FBI and US police bust ring that smuggled guns aboard passenger flights for five years

Delta Airlines planes wait on the tarmac at Hartsfield-Jackson International Airport in Atlanta, Georgia. One of the airline's baggage handlers and a former employee are among five people indicted in a trafficking ring that transported firemarms, inc
Delta Airlines planes wait on the tarmac at Hartsfield-Jackson International Airport in Atlanta, Georgia.
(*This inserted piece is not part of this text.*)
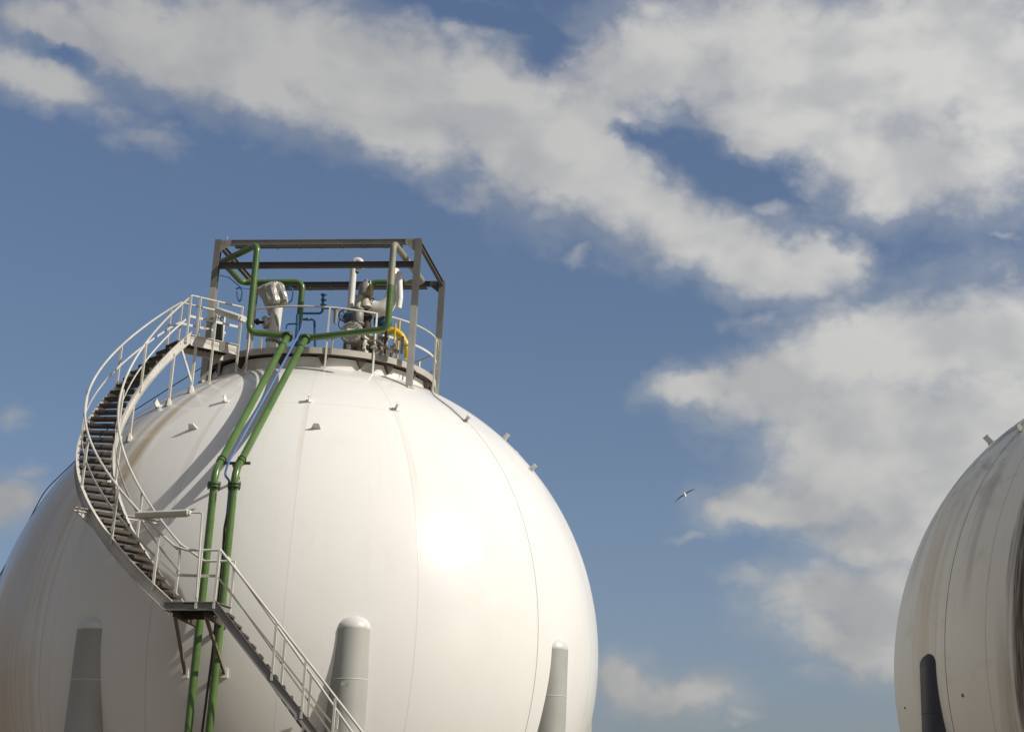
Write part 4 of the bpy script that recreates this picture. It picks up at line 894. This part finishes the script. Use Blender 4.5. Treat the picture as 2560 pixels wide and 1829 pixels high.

One of the airline's baggage handlers and a former employee are among five people indicted in a trafficking ring that transported firemarms, including assault rifles, aboard its commercial flights for at least five years, official said Tuesday. -- PHOTO: REUTERS

NEW YORK/ATLANTA (REUTERS) - A Delta Air Lines baggage handler has been charged with helping another former employee of the airline smuggle 18 handguns onto a flight from Atlanta to New York City, in a scheme that prosecutors said ran for years and also involved assault weapons.

Delta baggage handler Eugene Harvey, 31, has been charged with helping former Delta employee, Mark Quentin Henry, avoid detection of the guns by airport security on Dec 10 before Henry boarded a passenger jet with the firearms in a carry-on bag, court records show.

Henry and Harvey are among five people nabbed by federal agents in a ring that has been smuggling guns aboard passenger planes from Atlanta to New York in the US for "at least five years", said Kenneth Thompson, a district attorney for New York's borough of Brooklyn, whose office worked on the investigation.

Henry was arrested after arriving in New York, and federal agents took Harvey into custody at his Atlanta-area home on Dec. 20, Federal Bureau of Investigation spokesman Stephen Emmett said on Tuesday.

Harvey, who made his initial court appearance in Atlanta on Monday, is charged with firearms trafficking and illegally entering a secured airport area, the complaint said. He has been fired from his job, Delta Air Lines Inc spokesman Morgan Durrant said on Tuesday.

"Delta is cooperating with authorities in this investigation," Durrant said. "We take seriously any activity that fails to uphold our strict commitment to the safety and security of our customers and employees."

Henry was charged with criminal possession and sale of firearms as part of an investigation by the New York City police, according to court records.

Federal officials accused Henry of supplying a co-conspirator with 129 weapons, including two assault rifles, from Georgia between May and December. The guns were sold to a New York City undercover officer, investigators said.

At a press conference on Tuesday afternoon, Thompson named three others involved in the ring, including a woman, who have also been indicted in connection with the firearms trafficking conspiracy.

Thompson showed reporters more than a dozen weapons he said were smuggled by Henry, including an AK-47 with its stock removed, in a scheme he said New York police found "deeply troubling" as the weapons could have easily been "bombs".

"Henry brought this gun on a commercial airliner to New York," he said. "This weapon can shoot through a car door."

Henry's cell phone showed that he called and texted Harvey before boarding the Dec. 10 flight from Atlanta to New York's John F Kennedy International Airport with handguns and ammunition in his carry-on bag, federal officials said.

Security video showed Henry passing through airport security in Atlanta with a backpack, but officials do not believe the guns were inside the bag at the time.

Video footage later showed the two men entering and leaving the same airport bathroom.

Thompson said agents had found 150 firearms at Henry's home.

Undercover agents made 43 purchases from Henry in 6 months, Thompson said. He also travelled to other countries, he said, and the investigation is ongoing.